Jabil Focuses on Accelerating Growth
Jabil expects to use the proceeds from the sale to repurchase incremental shares. Additionally, the company will increase its investments in EVs, renewable energy, AI (Artificial Intelligence) cloud data centers, healthcare, and other end-markets.
Investors should note that a significant portion of Jabil’s manufacturing, design, support, and storage operations are being conducted in China. However, the geopolitical environment poses a challenge.
Nonetheless, Goldman Sachs analyst Mark Delaney believes that Jabil’s focus on driving investments and increasing exposure to growing end markets like EVs, renewables, cloud, and healthcare are positives. In a note to investors dated June 16, Delaney said these markets provide “better through cycle revenue growth, longer product cycles, and opportunities for higher margins.” Delaney is bullish about JBL stock.
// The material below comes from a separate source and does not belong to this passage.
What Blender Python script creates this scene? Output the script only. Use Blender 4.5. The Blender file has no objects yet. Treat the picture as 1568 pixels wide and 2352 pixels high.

Jabil stock has risen nearly 52% year-to-date, and its focus on high-growth markets is positive. Against this backdrop, let’s look at what the Street recommends for Jabil stock.
Is Jabil a Good Stock to Buy?
Wall Street analysts are bullish about Jabil’s prospects. Jabil stock has received six Buy and one Hold recommendations for a Strong Buy consensus rating. Further, analysts’ average price target of $116.14 implies 12.52% upside potential from current levels.